Swami Vishnu Devananda

Wednesday, March 3, 2010

Yoga and the Weather

There is a joke that old Floridians tell new Floridians- If you don't like the weather in Florida, stay around and it will change soon enough. Being attached to only one variation of countless weather conditions is a surefire recipe for suffering and if we just wait it out, the condition changes anyway.
The emotional states of the mind are like weather patterns- just as vast in their diversity and just as temporary. States of mind come and go. When we are attached to just experiencing one emotional state, like happiness, we are setting ourselves up for suffering. Yogis learn to appreciate and embrace the diversity of the life experience- the full spectrum of emotion. Life on planet Earth is happiness and sadness, pleasure and pain, gain and loss. This is part of the maturing of the soul, to understand that our time here will include a taste of all the worldly dharmas and to not expect that or to try to avoid that is a path to certain suffering. A beam of light is more radiant in a dark room......along the way we discover that happiness is sweeter when we have also tasted sadness.
See yourself as larger than the temporary conditions of emotions.
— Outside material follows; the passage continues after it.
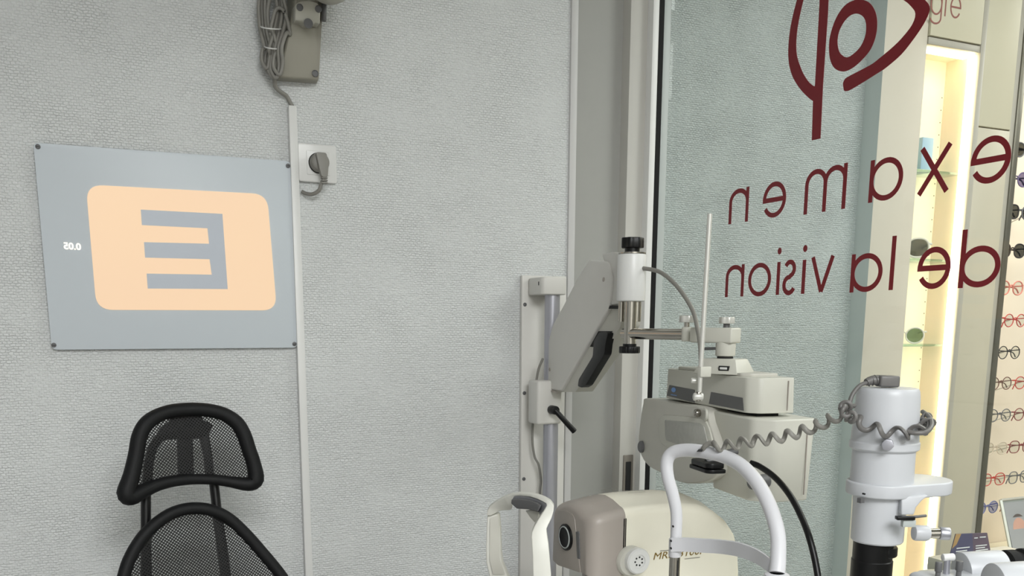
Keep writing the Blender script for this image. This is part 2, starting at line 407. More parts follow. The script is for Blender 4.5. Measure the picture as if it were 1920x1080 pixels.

You are a vast expanse of Pure Awareness. You have always been and You will always be. Immortal. Timeless. Boundless. Emotions are like meteorites that come and go in this vast expanse. There is a part of you which is unaffected by the changing weather patterns of mental states. In Yoga, it is called Nirlipta. The Cave of the Heart in Tantra. The part of us which is steady in the midst of change, beyond pain and beyond suffering. The wise Yogi seeks out that refuge in each practice.

If I am unhappy, but do not care that I am unhappy, am I really unhappy?
Swami Vivekananda

Tuesday, March 2, 2010

What is the purpose of asana?

This is the question that we considered this week in Yoga teacher training. Those things that come to mind usually are:
to build strength
to create flexibility
to cultivate endurance and stamina
to develop balance
to lose weight, etc. etc.

These things are true, but just a small portion of the more profound gifts of asana practice.
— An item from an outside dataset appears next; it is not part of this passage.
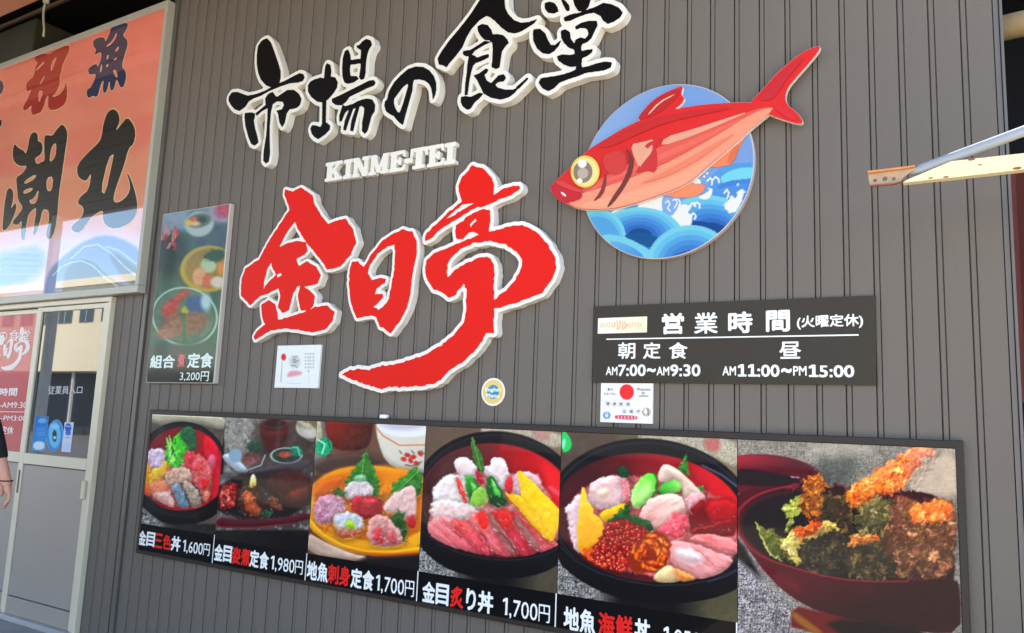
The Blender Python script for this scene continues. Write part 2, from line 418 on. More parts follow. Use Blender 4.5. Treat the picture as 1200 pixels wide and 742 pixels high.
# canopy roof over the front: timber boards below, dark cavity between them and the wall
can = thing("canopy", (-3, -1.9, 4.45), "timber boarded underside of the canopy above the pink sign", "canopy")
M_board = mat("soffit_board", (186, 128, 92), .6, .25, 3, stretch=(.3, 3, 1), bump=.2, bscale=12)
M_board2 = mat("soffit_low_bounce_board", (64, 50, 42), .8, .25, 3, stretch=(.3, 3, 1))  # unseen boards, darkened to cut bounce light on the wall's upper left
for k in range(20):
    y1 = -.325 - k * .165
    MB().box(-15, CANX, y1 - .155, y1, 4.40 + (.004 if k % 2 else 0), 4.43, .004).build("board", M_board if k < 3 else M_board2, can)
MB().box(-15, CANX, -3.75, -3.63, 4.38, 4.75, .01).build("fascia", mat("fascia_paint", (120, 112, 104), .6), can)
MB().box(-15, CANX, -3.63, 1.5, 5.3, 5.34).build("roof_sheet", mat("roof_underside", (40, 30, 24), .8, .4, 2), can)
for xx in (-12.2, -9.4):
    MB().box(xx - .06, xx + .06, -3.6, -3.48, 0, 4.395, .008).build("post", mat("post_white", (225, 225, 220), .5), can)
# dark roof space and the beam and pipe seen above the sign
rs = thing("roof_space", (-7, .9, 4.4), "dark roof space above the pink sign with an olive beam", "roof")
MB().box(-15, .1, 1.5, 1.6, 4.0, 5.34).build("back_board", mat("roof_space_dark", (22, 14, 10), .9, .4, 3), rs)
MB().box(-15, .1, .06, 1.5, 4.14, 4.16).build("ceiling_top", mat("roof_space_dark", (22, 14, 10)), rs)
MB().box(-15, -6.75, .12, .5, 4.17, 4.72, .01).build("beam", mat("olive_beam", (52, 44, 24), .8, .3, 3), rs)
MB().tube([(-15, .3, 4.95), (-4.9, .3, 4.95)], .02, 8).build("conduit", mat("conduit_rust", (120, 84, 62), .6), rs)

# ================================================================== wall of ribbed metal panels
wall = thing("wall", (-2.3, 0, 0), "dark taupe ribbed metal siding carrying all the signs", "wall", kind="structure")
WT = 4.30
GX = [.100 - .1027 * k for k in range(16)]
while GX[-1] > -4.58: GX.append(GX[-1] - .0993)
prof = [(0, .022), (.0042, .022), (.0042, .0035), (.0060, .0022), (.0190, .0022), (.0200, .0035), (.0200, .022), (.0228, .022), (.0228, .0012), (.0245, .0), (.0985, .0), (.1, .0012), (.1, .022)]
def panel_mesh():
    me = bpy.data.meshes.new("panel"); n = len(prof)
    v = [(x, y, 0) for x, y in prof] + [(x, y, WT) for x, y in prof]
    me.from_pydata(v, [], [(i, i+1, n+i+1, n+i) for i in range(n-1)] ); me.materials.append(M_wall); me.update(); return me
pm = panel_mesh()
def panel(x, sx, z0=0.0, zs=1.0, parent=wall, mesh=pm, dy=0.0):
    o = bpy.data.objects.new("panel", mesh); COL.objects.link(o); o.parent = parent
    L = LOC[parent.name]; o.location = (x - L[0], dy - L[1], z0 - L[2]); o.scale = (sx, 1, zs); return o
for i in range(len(GX) - 1): panel(GX[i+1], (GX[i] - GX[i+1]) / .1)
# right end: last rib and corner flashing
MB().box(.1032, .1185, .0022, .02, 0, WT).box(.1215, .131, -.004, .16, 0, WT, .0015).build("corner_flashing", mat("flashing", (104, 98, 94), .5, .08, 5), wall)
# left end joint strip beside the door wall
MB().box(GX[-1] - .042, GX[-1] - .004, -.012, .02, 0, WT, .002).build("joint_strip", M_trim, wall)
MB().box(-4.99, .131, .0225, .065, 0, WT).build("backing", M_dark, wall)
MB().box(-8.5, -4.9905, .0225, .055, 2.206, WT).build("backing", M_dark, wall)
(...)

According to Swami Satchidananda, the asanas were created to make the body healthy enough and the mind calm enough to meditate. The asanas are a gateway technique to prepare one for the higher practices.

If we look at the name for the practice of asana, pranayama and conscious relaxation, Hatha Yoga, we see balance as the purpose of asana. Ha=Sun and Tha=Moon, so Hatha Yoga is to balance Sun and Moon energy physically, emotionally and energetically. As we balance the natural polarities of strength and flexibility, thinking and feeling, doing and nondoing, we set the stage for the greatest goal of Yoga to be experienced- enlightenment. Enlightenment is the realization of our greatest potential, the state of communion and grace. It is only by the balancing of the polarities that Kundalini Shakti, the great, dormant creative force, is awakened and begins Her evolutionary ascent through the chakras.

The master Patanjali also speaks of balance. In his Yoga Sutras, Patanjali tells us that mastery of asana results in the "pairs of opposites ceasing to have impact." As we practice asana, the outcome is steadiness and balance in the midst of change.